Stated task:
Can you write out the whole listing exactly?

Information supplied:
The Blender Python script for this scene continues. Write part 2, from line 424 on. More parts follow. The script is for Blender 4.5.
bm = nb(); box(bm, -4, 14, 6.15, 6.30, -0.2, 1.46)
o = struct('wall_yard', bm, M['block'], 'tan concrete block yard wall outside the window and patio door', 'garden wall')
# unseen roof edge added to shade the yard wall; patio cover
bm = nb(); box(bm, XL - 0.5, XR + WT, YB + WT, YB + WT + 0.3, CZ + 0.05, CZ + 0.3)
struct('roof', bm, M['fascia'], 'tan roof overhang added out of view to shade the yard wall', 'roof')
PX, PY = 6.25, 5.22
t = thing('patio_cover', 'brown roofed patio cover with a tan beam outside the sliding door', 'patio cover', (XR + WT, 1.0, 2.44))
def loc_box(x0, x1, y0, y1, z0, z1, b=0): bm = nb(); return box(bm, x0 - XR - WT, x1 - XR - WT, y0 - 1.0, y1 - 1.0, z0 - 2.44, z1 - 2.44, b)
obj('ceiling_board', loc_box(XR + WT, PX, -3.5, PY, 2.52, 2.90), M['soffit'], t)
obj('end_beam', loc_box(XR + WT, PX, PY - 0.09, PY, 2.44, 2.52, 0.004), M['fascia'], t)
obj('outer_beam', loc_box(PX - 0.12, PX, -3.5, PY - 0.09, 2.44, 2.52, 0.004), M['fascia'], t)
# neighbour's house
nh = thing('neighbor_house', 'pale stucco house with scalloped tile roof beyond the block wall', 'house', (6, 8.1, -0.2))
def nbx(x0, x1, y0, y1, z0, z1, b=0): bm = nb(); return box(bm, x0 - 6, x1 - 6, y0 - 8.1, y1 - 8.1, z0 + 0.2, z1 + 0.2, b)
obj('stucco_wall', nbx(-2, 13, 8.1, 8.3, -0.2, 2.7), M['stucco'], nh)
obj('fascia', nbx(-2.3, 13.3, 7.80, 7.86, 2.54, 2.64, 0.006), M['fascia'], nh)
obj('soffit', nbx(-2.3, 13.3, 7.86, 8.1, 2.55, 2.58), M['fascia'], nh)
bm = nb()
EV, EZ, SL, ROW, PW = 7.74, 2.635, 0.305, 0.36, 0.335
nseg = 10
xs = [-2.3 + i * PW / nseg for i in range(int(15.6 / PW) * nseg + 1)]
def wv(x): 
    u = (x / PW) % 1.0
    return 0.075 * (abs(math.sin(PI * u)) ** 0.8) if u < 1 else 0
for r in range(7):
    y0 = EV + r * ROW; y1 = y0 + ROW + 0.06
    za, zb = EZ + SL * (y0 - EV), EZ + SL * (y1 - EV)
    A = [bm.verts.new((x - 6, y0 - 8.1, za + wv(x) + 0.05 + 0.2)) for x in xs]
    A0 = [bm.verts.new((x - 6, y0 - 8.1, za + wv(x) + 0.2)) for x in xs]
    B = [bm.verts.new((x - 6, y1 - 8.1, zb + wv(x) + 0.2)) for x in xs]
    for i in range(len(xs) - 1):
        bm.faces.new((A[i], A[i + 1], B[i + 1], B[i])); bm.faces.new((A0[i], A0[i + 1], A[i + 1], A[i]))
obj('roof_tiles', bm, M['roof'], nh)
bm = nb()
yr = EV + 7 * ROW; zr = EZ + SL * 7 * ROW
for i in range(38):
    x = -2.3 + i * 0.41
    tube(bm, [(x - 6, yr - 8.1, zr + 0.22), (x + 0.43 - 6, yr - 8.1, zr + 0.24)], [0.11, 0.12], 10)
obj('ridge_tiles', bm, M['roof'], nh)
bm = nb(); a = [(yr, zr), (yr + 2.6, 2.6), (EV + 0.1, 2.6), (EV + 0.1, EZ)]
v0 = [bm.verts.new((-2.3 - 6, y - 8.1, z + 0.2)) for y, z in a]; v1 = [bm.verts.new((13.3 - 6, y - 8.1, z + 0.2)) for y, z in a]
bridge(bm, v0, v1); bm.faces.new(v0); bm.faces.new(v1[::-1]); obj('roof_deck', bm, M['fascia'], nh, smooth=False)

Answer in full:
The Blender Python script for this scene continues. Write part 2, from line 424 on. More parts follow. The script is for Blender 4.5.
bm = nb(); box(bm, -4, 14, 6.15, 6.30, -0.2, 1.46)
o = struct('wall_yard', bm, M['block'], 'tan concrete block yard wall outside the window and patio door', 'garden wall')
# unseen roof edge added to shade the yard wall; patio cover
bm = nb(); box(bm, XL - 0.5, XR + WT, YB + WT, YB + WT + 0.3, CZ + 0.05, CZ + 0.3)
struct('roof', bm, M['fascia'], 'tan roof overhang added out of view to shade the yard wall', 'roof')
PX, PY = 6.25, 5.22
t = thing('patio_cover', 'brown roofed patio cover with a tan beam outside the sliding door', 'patio cover', (XR + WT, 1.0, 2.44))
def loc_box(x0, x1, y0, y1, z0, z1, b=0): bm = nb(); return box(bm, x0 - XR - WT, x1 - XR - WT, y0 - 1.0, y1 - 1.0, z0 - 2.44, z1 - 2.44, b)
obj('ceiling_board', loc_box(XR + WT, PX, -3.5, PY, 2.52, 2.90), M['soffit'], t)
obj('end_beam', loc_box(XR + WT, PX, PY - 0.09, PY, 2.44, 2.52, 0.004), M['fascia'], t)
obj('outer_beam', loc_box(PX - 0.12, PX, -3.5, PY - 0.09, 2.44, 2.52, 0.004), M['fascia'], t)
# neighbour's house
nh = thing('neighbor_house', 'pale stucco house with scalloped tile roof beyond the block wall', 'house', (6, 8.1, -0.2))
def nbx(x0, x1, y0, y1, z0, z1, b=0): bm = nb(); return box(bm, x0 - 6, x1 - 6, y0 - 8.1, y1 - 8.1, z0 + 0.2, z1 + 0.2, b)
obj('stucco_wall', nbx(-2, 13, 8.1, 8.3, -0.2, 2.7), M['stucco'], nh)
obj('fascia', nbx(-2.3, 13.3, 7.80, 7.86, 2.54, 2.64, 0.006), M['fascia'], nh)
obj('soffit', nbx(-2.3, 13.3, 7.86, 8.1, 2.55, 2.58), M['fascia'], nh)
bm = nb()
EV, EZ, SL, ROW, PW = 7.74, 2.635, 0.305, 0.36, 0.335
nseg = 10
xs = [-2.3 + i * PW / nseg for i in range(int(15.6 / PW) * nseg + 1)]
def wv(x): 
    u = (x / PW) % 1.0
    return 0.075 * (abs(math.sin(PI * u)) ** 0.8) if u < 1 else 0
for r in range(7):
    y0 = EV + r * ROW; y1 = y0 + ROW + 0.06
    za, zb = EZ + SL * (y0 - EV), EZ + SL * (y1 - EV)
    A = [bm.verts.new((x - 6, y0 - 8.1, za + wv(x) + 0.05 + 0.2)) for x in xs]
    A0 = [bm.verts.new((x - 6, y0 - 8.1, za + wv(x) + 0.2)) for x in xs]
    B = [bm.verts.new((x - 6, y1 - 8.1, zb + wv(x) + 0.2)) for x in xs]
    for i in range(len(xs) - 1):
        bm.faces.new((A[i], A[i + 1], B[i + 1], B[i])); bm.faces.new((A0[i], A0[i + 1], A[i + 1], A[i]))
obj('roof_tiles', bm, M['roof'], nh)
bm = nb()
yr = EV + 7 * ROW; zr = EZ + SL * 7 * ROW
for i in range(38):
    x = -2.3 + i * 0.41
    tube(bm, [(x - 6, yr - 8.1, zr + 0.22), (x + 0.43 - 6, yr - 8.1, zr + 0.24)], [0.11, 0.12], 10)
obj('ridge_tiles', bm, M['roof'], nh)
bm = nb(); a = [(yr, zr), (yr + 2.6, 2.6), (EV + 0.1, 2.6), (EV + 0.1, EZ)]
v0 = [bm.verts.new((-2.3 - 6, y - 8.1, z + 0.2)) for y, z in a]; v1 = [bm.verts.new((13.3 - 6, y - 8.1, z + 0.2)) for y, z in a]
bridge(bm, v0, v1); bm.faces.new(v0); bm.faces.new(v1[::-1]); obj('roof_deck', bm, M['fascia'], nh, smooth=False)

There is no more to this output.